My sisters and I each went our own way on Tuesday. Elaine went on a wine-tasting excursion that also included a tour of Fremantle. Eloise ferried over to Rottnest Island, home of the quokka, “the cutest things ever,” she said. They actually are small marsupials.

I recall that while planning months ago I decided I really wanted to go into Perth, about 15 miles from Fremantle. I booked a tour that would give me a couple of hours in the heart of the city. Now I really can’t remember what drew me to the city. But I enjoyed the day anyway.

We toured by bus the narrow streets of Fremantle, the long stretch of beach north of town (with its shark protection net) and then inland to Perth.

An hour was just about the right amount of time to wander around King’s Park and its botanical garden featuring plants and trees of various parts of Western Australia, the state that encompasses a third of the continent.

After stopping for lunch and shopping in downtown Perth, we boarded the Captain Cook ferry for the ride from Perth down the Swan River back to Fremantle.
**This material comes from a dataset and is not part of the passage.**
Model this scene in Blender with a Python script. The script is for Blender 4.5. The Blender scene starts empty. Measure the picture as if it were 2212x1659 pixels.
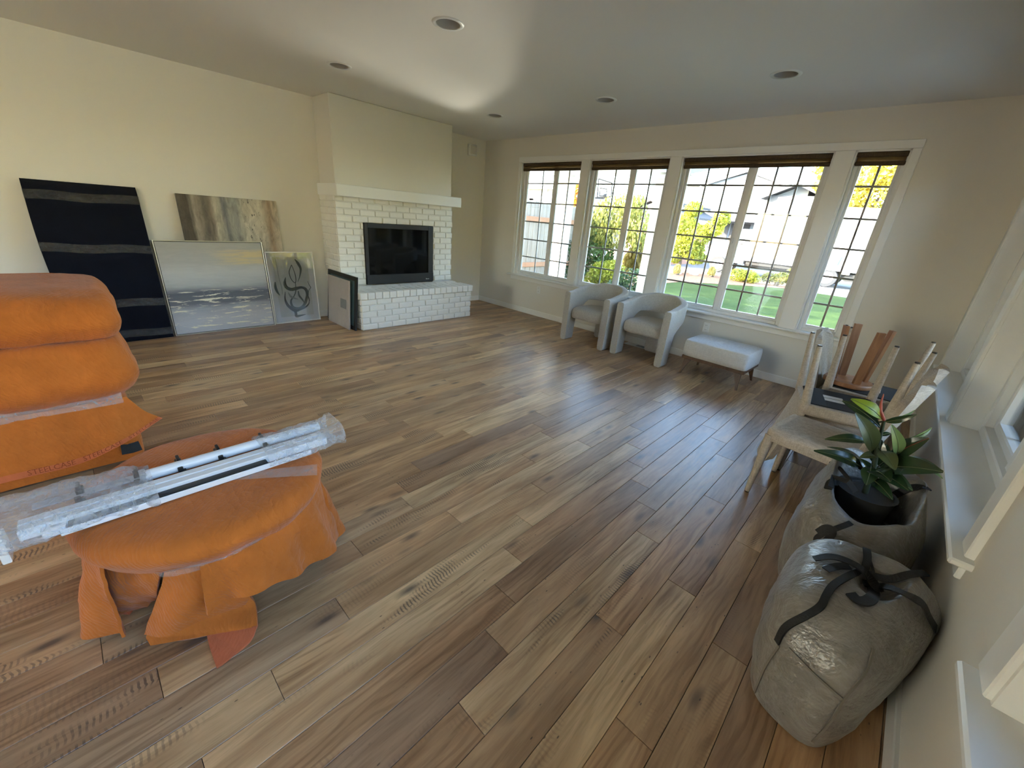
import bpy, math, random
import numpy as np
from math import sin, cos, pi, radians, sqrt
from mathutils import Vector, Matrix, noise
random.seed(7); RNG = np.random.default_rng(7)
SC = bpy.context.scene
COL = SC.collection

# ------------------------------------------------------------------ camera
F_PX = 879.48; IMG_W, IMG_H = 2212, 1659; CAM_H = 1.45
WR = np.array([[0.71570259, 0.31419467, -0.62373994], [0.69407783, -0.22071669, 0.68522996], [0.07762579, -0.92334493, -0.37604306]])
cd = bpy.data.cameras.new('camera'); cam = bpy.data.objects.new('camera', cd); COL.objects.link(cam)
cam.matrix_world = Matrix(((WR[0][0], -WR[0][1], -WR[0][2], 0), (WR[1][0], -WR[1][1], -WR[1][2], 0), (WR[2][0], -WR[2][1], -WR[2][2], CAM_H), (0, 0, 0, 1)))
cd.sensor_fit = 'HORIZONTAL'; cd.sensor_width = 36; cd.lens = F_PX / IMG_W * 36; cd.clip_start = 0.02; cd.clip_end = 400
SC.camera = cam

# ------------------------------------------------------------------ sky, sun, exposure
SUN_DIR = Vector((0.80, 0.60, -0.50)).normalized()          # low autumn sun from behind the house
w = bpy.data.worlds.new('sky'); SC.world = w; w.use_nodes = True
nt = w.node_tree; nt.nodes.clear()
wo = nt.nodes.new('ShaderNodeOutputWorld'); bg = nt.nodes.new('ShaderNodeBackground'); sk = nt.nodes.new('ShaderNodeTexSky')
sk.sky_type = 'NISHITA'; sk.sun_disc = False; sk.sun_elevation = radians(27); sk.sun_rotation = radians(233)
sk.air_density = 1.0; sk.dust_density = 1.6; sk.ozone_density = 1.0; sk.altitude = 60
bg.inputs['Strength'].default_value = 0.75
nt.links.new(sk.outputs[0], bg.inputs[0]); nt.links.new(bg.outputs[0], wo.inputs[0])
sl = bpy.data.lights.new('sun', 'SUN'); so = bpy.data.objects.new('sun', sl); COL.objects.link(so)
sl.energy = 7.0; sl.angle = radians(0.6); sl.color = (1.0, 0.92, 0.79)
# added unseen spot lamp in place of sunlight bounced up from post and paving (it draws the streaks between the mullions)
gl_ = bpy.data.lights.new('bounce_spot', 'SPOT'); go = bpy.data.objects.new('bounce_spot', gl_); COL.objects.link(go)
gl_.energy = 95; gl_.color = (1.0, 0.93, 0.78); gl_.spot_size = radians(140); gl_.spot_blend = .6; gl_.shadow_soft_size = .10
go.location = (-4.95, 6.20, .22); go.rotation_euler = Vector((.45, -.55, .70)).to_track_quat('-Z', 'Y').to_euler()
so.rotation_euler = SUN_DIR.to_track_quat('-Z', 'Y').to_euler(); so.location = (-30, -24, 25)
SC.view_settings.view_transform = 'Standard'; SC.view_settings.look = 'None'
SC.view_settings.gamma = 1; SC.view_settings.use_curve_mapping = False
SC.view_settings.exposure = 2.4
cy = SC.cycles
cy.max_bounces = 10; cy.diffuse_bounces = 6; cy.glossy_bounces = 4; cy.transparent_max_bounces = 24; cy.transmission_bounces = 6
cy.sample_clamp_indirect = 8; cy.caustics_reflective = False; cy.caustics_refractive = False
cy.use_denoising = True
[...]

We passed mansions and boats on buoys, following the bends of the river until we arrived back near the Zuiderdam.

We are 14 hours ahead of Central time in the United States, so we started celebrating Mardi Gras early last night. We wore our beads and purple, green and gold fascinators to dinner. The ship celebrated with a big Mardi Gras party in the Rolling Stone Lounge.

This morning my sisters and I walked the short distance to the Western Australia Maritime Museum. Whether it be Hong Kong, Auckland, Kyoto or Sydney, I’ve found these great institutions give a wonderful view of a port city’s history, immigration, maritime development and even the sport of sailing.

Australia proudly puts its sailing bonafides front and center, as the museum celebrates its 1983 victory in claiming the America’s Cup yachting trophy from the United States, which had held it for 132 years. Australia II, the yacht with its innovative winged keel, rests in a place of honor facing out to the sea. Four years later the race was held just off Fremantle and put the city on the map, at least for the sailing world.

The museum also details the original people who lived here at the mouth of what is now called the Swan River, the arrival of Europeans, development of the local fishing industry and the role Fremantle played as a major naval base in World War II.

We walked through the Notre Dame university section with its fun shops and many pubs, to have lunch of tapas at Sailing for Oranges. Friends commented that they could live here a month and not run out of restaurant choices, and I have to agree.

After a boisterous sail-away, we headed out into the Indian Ocean. At dinner, we celebrated Eloise’s birthday with friends, wine and a great chocolate cake.

We have seven days at sea before arriving at Port Louis, Mauritius, an island off Africa. It is all new territory for me – how exciting!